The USD/CHF pair caught some fresh bids on Friday and refreshed six week tops, around the 0.9940 region in the last hour.

After yesterday’s brief pause, the pair regained positive traction for the ninth session in the previous ten and built on this week’s bullish break above 100-day SMA hurdle. A fresh leg of an uptick in the US Treasury bond yields helped revive the US Dollar demand and was seen as one of the key factors pushing the pair higher.  

The Swiss Franc was further weighed down by today’s softer than expected consumer inflation figures, coming in to show a lower than expected rise of 0.1% m/m and 1.0% y/y in September. Meanwhile, the prevalent risk-off mood did little to influence the CHF’s safe-haven status, with the USD price dynamics turning out to be an exclusive driver of the pair’s up-move to the highest level since August 20.

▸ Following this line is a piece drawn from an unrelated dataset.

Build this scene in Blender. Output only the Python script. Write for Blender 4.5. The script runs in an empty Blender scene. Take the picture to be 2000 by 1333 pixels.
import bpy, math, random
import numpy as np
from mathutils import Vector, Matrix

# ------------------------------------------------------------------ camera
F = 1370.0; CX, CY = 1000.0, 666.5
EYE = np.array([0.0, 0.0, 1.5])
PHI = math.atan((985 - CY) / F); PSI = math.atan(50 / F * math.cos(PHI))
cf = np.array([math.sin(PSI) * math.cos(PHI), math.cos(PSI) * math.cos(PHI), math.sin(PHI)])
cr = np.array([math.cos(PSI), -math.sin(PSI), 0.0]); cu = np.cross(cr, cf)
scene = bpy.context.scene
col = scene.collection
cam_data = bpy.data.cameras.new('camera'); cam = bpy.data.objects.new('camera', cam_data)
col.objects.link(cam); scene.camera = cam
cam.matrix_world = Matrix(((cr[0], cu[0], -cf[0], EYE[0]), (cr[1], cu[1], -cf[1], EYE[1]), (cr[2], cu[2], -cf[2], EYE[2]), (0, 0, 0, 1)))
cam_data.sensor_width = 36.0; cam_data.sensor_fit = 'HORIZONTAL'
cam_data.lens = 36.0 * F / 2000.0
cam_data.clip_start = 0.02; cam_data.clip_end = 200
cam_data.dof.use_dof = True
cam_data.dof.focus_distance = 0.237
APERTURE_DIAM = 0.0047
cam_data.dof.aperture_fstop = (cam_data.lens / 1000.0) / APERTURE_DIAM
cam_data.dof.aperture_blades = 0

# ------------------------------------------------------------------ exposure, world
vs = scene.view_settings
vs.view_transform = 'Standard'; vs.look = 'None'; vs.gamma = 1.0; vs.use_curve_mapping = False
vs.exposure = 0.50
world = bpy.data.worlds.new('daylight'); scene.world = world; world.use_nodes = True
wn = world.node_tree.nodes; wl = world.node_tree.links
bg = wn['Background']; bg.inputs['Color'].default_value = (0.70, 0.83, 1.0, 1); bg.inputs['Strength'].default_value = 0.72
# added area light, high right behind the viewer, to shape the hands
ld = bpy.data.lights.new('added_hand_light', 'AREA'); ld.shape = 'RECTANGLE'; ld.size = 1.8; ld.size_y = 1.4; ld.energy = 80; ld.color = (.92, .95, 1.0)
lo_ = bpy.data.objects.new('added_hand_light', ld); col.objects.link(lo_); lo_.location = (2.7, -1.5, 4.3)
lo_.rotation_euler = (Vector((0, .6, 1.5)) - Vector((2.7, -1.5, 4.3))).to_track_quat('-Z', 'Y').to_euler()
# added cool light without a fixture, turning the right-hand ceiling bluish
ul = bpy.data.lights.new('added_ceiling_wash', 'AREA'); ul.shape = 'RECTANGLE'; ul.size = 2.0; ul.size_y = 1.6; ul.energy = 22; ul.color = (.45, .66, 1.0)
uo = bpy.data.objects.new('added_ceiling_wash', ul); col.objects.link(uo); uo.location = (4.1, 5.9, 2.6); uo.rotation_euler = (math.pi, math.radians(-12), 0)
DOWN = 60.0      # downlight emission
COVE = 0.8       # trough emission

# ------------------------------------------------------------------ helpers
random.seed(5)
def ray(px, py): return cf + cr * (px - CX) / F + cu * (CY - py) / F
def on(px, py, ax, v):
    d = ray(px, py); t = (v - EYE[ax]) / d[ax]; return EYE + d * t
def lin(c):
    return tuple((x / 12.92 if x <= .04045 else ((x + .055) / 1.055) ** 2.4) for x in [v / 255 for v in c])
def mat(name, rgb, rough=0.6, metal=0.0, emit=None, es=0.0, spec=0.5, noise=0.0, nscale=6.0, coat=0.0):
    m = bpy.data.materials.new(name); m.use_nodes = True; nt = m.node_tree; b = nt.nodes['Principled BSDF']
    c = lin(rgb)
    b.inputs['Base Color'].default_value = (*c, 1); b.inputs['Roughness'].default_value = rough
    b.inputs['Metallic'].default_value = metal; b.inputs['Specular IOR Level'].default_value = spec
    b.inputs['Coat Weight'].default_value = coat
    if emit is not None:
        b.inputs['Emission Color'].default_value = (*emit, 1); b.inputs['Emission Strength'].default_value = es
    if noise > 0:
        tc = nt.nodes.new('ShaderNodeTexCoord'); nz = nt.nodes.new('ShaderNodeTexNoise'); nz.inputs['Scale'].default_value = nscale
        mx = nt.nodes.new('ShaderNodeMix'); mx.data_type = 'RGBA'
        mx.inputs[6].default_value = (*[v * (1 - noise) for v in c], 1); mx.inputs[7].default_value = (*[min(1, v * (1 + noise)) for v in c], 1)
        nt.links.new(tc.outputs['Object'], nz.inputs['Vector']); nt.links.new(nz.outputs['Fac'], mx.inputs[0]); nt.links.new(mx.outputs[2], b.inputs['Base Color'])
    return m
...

It would now be interesting to see if the pair is able to build on the positive momentum or traders opt to take some profits off the table, especially after the recent upsurge of 400-pips over the past two weeks or so and ahead of today’s key event risk – the closely watched US monthly jobs report (NFP).

Technical levels to watch

Immediate resistance is pegged near the 0.9965-70 region, above which the pair seems all set to reclaim the parity mark. On the flip side, the 0.9920 level, followed by the 0.9900 handle now seems to protect the immediate downside, which if broken could accelerate the fall back towards 100-day SMA support near the 0.9865 region.